Friday, August 01, 2008

Artur Schnabel: Memorising & Composing

Q: Some teachers seem to feel that if a person memorizes easily and naturally without thinking about it a great deal, he should be made to think about it a great deal. And some teachers believe that only those truly memorize who write out all the music they learn.

A: That is really very advisable. But not for the purpose of memorizing, rather to establish more and more intimacy with music. I would definitely recommend that everybody who studies music should spend at least half an hour a day copying some music. Eventually, he would do it very quickly.

Q: Do it from memory?

A: Compositions he learned, he could write out from memory. But I thought really more of copying from music. Once a gifted music student has, for instance, copied on of the string quartets of Beethoven or, let me say, the first movement of a symphony, he will have benefited much morethan he ever divined. I think this is actually the quickest way to get into music. Of course, it should not only be a graphic activity. He should hear the music while he is writing it, should enjoy its beauty and greatness, and stop sometimes to delight fully in the happiness of having discovered something he had not noticed when he read or played it. He will notice much more when he writes it.

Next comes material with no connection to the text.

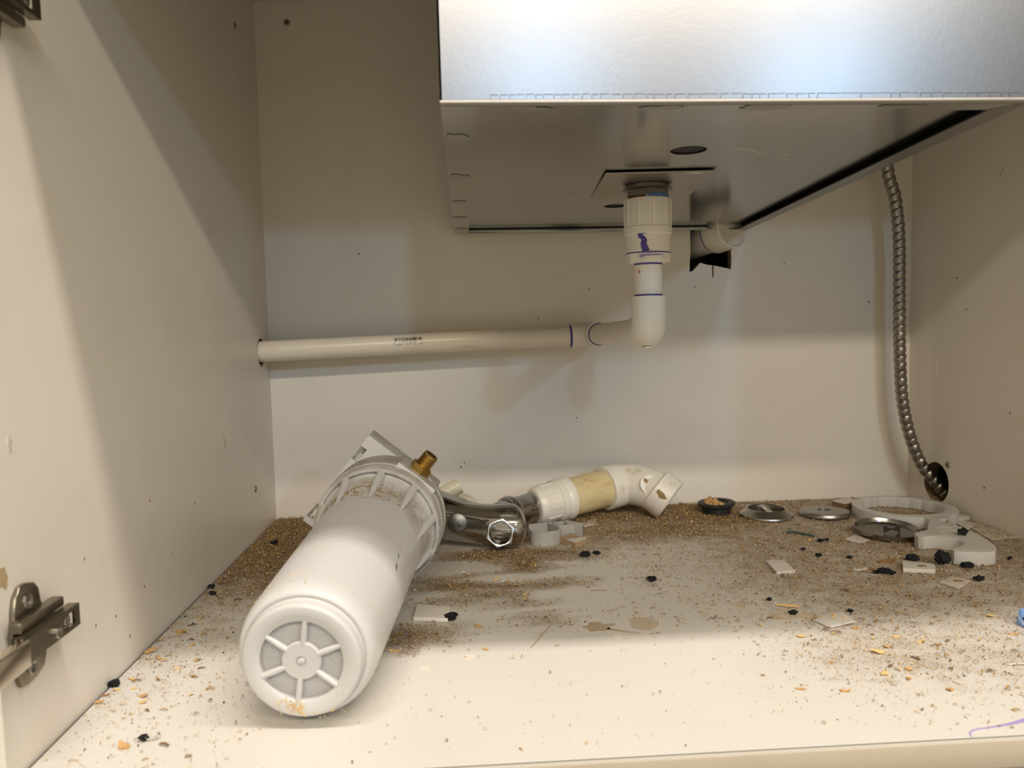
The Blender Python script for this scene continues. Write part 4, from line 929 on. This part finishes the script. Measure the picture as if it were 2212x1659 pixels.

Today, I wish to recommend the copying of music strongly. And I also think that every musician should try to compose, even if he is so disgusted with the results that he destroys every composition immediately after he has written it. That does not matter. It is the activity and not the result which is so important

I never perform my own compositions, because when I have finished a composition my urge is to start the next composition. I cannot spend time practising my own compositions - and they are not too easy to play. I hardly know them: a composer does not know his own compositions. He only knows his next composition - which is forming and working in him.

I am sure Beethoven did not know his sonatas as well as we know them. After he had composed a sonata, it was finished - for him.